The Princeton Israeli Apartheid Divest coalition said it will “continue to apply pressure on all fronts, by all means. We will also focus our energies on building and organizing a larger base, especially after the encampment mobilized many new people into the struggle for a free Palestine.”

“If anything, I think that has strengthened our resolve,” said Craig Birckhead-Morton, a recent Yale graduate and incoming Columbia graduate student who, like many, is simultaneously navigating disciplinary hearings and court systems after his participation in last semester’s protests.

“We don’t have to be as afraid of these institutions as we previously thought we had to be. I think people will come out more, people who weren’t even necessarily moved by the agenda who saw their fellow students being arrested and brutalized started to get them to move.”

Student organizers did not rule out more encampments as well as occupations, mass demonstrations on campusand pop-up protests at the homes of administrators or university board members.

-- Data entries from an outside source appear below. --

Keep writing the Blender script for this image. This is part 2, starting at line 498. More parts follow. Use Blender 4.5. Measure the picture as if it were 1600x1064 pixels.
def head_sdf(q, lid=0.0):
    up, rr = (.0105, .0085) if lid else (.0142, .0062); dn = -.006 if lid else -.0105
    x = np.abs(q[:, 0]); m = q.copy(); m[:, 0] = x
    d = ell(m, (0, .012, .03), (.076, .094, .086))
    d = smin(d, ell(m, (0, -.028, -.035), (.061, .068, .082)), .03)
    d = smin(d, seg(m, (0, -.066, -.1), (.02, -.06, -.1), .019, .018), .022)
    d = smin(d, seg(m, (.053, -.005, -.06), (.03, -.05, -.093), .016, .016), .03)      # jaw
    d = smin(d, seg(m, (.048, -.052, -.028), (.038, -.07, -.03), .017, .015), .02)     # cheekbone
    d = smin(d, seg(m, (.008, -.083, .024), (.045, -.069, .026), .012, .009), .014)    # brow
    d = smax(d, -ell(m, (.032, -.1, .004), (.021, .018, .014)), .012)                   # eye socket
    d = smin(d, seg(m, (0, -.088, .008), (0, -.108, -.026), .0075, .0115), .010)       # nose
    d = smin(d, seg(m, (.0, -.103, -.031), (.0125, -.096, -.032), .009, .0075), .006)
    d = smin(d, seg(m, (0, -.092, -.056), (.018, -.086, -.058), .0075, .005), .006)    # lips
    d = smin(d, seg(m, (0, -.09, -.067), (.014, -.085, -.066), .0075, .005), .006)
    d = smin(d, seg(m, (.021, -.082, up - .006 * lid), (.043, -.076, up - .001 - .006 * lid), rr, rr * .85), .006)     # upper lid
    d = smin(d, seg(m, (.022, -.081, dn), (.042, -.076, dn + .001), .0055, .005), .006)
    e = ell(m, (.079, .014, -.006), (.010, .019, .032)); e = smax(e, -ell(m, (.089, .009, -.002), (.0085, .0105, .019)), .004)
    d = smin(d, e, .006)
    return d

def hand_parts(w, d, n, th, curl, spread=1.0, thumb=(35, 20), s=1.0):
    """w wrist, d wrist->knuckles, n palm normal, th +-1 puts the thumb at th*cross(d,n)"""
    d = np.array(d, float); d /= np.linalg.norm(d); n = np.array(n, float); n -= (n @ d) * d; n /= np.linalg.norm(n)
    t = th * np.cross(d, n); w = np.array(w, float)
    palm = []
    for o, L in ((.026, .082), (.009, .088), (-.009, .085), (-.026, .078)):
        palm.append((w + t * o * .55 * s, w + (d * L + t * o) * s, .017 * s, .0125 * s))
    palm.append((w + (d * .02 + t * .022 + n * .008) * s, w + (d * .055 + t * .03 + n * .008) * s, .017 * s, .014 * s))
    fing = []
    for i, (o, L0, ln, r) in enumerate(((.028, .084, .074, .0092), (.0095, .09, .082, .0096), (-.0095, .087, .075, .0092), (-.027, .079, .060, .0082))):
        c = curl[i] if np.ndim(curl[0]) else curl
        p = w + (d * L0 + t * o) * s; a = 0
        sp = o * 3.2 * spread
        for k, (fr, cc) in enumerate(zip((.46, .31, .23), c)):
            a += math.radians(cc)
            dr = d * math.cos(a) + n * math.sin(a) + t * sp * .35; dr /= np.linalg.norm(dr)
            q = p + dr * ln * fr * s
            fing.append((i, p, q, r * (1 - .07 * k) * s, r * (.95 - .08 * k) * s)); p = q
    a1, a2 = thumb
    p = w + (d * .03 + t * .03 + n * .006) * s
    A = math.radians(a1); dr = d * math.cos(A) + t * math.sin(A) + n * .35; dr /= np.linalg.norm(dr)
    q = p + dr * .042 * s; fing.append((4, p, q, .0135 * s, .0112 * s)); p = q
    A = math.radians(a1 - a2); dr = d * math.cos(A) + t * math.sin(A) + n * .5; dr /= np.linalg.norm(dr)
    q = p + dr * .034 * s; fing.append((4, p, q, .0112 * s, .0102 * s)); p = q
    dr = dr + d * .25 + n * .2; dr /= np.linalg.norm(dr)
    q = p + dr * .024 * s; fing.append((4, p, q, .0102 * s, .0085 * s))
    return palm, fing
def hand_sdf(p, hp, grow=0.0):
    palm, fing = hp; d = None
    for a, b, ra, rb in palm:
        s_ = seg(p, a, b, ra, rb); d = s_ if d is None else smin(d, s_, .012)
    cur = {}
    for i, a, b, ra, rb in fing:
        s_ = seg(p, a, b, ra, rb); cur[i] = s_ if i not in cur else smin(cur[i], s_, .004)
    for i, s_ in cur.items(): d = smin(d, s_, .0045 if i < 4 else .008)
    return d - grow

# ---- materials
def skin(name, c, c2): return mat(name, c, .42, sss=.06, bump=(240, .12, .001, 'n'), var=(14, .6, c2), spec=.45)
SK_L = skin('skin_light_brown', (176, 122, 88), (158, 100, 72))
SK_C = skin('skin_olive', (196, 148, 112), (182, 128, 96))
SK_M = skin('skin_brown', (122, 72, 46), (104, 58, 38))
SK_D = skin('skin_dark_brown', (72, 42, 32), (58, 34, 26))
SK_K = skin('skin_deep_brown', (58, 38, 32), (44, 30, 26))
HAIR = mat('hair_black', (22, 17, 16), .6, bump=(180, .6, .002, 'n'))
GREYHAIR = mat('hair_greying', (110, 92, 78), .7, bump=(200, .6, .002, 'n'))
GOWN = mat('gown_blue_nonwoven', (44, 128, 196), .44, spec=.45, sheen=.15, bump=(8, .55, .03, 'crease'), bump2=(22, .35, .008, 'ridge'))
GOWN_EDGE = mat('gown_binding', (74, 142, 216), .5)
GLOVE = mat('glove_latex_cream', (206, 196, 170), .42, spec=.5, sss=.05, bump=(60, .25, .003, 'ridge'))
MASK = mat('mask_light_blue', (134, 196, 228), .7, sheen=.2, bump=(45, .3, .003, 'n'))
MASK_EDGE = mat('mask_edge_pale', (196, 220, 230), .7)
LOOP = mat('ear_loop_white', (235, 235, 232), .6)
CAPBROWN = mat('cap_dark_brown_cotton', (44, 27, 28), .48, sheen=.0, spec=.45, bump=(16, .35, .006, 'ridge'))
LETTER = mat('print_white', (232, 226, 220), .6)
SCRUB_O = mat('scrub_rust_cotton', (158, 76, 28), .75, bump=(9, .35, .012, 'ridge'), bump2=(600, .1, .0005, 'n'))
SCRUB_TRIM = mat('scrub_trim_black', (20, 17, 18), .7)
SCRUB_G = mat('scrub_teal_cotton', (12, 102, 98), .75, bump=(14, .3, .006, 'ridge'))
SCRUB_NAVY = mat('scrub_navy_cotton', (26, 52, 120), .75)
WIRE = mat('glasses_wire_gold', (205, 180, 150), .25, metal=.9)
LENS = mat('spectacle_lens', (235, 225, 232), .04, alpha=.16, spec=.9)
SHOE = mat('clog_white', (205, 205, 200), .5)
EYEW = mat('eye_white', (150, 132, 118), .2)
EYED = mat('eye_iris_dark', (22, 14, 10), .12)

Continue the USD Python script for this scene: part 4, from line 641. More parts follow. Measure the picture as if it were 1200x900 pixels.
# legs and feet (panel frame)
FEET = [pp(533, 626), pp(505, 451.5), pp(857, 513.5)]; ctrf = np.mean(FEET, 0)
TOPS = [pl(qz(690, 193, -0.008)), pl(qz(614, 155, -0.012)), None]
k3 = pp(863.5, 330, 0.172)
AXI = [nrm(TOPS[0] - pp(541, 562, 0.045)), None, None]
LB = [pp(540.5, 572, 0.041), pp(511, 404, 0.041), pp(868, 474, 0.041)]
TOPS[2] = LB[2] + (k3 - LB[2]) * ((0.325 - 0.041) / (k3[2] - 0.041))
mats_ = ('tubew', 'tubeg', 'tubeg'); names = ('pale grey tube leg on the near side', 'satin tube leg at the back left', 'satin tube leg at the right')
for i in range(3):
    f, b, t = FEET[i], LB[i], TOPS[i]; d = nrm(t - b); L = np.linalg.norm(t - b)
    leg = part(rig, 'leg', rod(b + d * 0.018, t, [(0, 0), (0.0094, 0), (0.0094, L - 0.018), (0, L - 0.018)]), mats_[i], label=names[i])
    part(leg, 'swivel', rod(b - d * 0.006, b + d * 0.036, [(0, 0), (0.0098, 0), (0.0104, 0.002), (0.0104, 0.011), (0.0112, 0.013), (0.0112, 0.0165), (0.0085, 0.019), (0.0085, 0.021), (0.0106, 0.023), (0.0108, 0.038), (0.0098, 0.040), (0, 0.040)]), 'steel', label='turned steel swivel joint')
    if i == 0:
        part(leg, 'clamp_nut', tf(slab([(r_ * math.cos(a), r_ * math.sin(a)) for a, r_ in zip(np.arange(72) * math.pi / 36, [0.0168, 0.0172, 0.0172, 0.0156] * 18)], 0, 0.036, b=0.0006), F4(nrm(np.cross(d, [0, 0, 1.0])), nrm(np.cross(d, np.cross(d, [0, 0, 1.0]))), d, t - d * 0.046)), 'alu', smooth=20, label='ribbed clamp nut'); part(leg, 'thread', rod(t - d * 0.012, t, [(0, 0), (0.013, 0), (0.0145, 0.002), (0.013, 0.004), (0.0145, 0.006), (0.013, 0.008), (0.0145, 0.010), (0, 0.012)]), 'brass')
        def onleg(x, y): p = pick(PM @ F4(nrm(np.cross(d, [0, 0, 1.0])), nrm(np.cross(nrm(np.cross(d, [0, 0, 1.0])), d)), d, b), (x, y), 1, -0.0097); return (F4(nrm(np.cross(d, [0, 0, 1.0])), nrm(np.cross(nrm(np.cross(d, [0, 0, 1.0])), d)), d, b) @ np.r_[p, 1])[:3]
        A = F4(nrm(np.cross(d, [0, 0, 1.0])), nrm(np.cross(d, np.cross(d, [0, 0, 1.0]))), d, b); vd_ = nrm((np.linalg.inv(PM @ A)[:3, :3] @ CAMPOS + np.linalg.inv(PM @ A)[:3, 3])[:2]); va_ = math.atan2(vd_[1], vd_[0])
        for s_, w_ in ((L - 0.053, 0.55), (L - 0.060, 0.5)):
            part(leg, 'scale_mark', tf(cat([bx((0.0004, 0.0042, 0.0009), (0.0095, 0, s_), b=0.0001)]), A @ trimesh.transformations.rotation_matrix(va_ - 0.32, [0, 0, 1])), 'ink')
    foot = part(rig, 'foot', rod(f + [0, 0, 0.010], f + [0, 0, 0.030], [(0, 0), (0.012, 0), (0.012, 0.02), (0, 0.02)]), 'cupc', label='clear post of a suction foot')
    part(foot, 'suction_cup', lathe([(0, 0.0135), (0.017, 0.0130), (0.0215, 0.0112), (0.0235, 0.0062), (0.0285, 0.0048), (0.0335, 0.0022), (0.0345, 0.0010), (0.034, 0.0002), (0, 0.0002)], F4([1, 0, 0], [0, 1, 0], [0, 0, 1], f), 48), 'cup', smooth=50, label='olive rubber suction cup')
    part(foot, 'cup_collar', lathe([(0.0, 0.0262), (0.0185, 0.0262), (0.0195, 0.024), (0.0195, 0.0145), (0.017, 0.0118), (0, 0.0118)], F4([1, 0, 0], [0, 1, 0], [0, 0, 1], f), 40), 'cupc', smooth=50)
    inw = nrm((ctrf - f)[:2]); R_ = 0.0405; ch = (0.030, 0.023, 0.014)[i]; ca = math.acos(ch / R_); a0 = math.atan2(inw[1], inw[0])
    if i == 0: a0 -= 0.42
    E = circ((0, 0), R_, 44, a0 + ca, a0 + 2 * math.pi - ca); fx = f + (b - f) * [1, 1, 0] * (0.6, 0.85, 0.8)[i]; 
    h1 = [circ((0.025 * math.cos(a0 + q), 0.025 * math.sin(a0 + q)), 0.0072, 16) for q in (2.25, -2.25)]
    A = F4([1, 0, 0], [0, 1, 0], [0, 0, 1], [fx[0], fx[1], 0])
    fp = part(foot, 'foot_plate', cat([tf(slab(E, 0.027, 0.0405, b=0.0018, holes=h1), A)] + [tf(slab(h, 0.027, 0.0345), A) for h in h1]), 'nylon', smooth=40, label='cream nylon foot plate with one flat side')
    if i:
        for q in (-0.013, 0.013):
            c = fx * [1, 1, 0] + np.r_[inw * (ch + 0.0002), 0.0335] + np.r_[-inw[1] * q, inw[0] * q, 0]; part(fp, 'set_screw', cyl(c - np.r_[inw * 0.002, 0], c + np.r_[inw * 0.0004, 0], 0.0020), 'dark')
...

In a statement sent to the Guardian on Thursday, National Students for Justice in Palestine wrote regarding the war and rebellion on campus.

It said: “As we enter an eleventh month of the relentless genocide in Gaza, it is crucial to note that students are using their summer to prepare for yet another semester of the Student Intifada. No level of academic repression or police violence will stop us. We will only use down time to build and come back stronger than ever before.”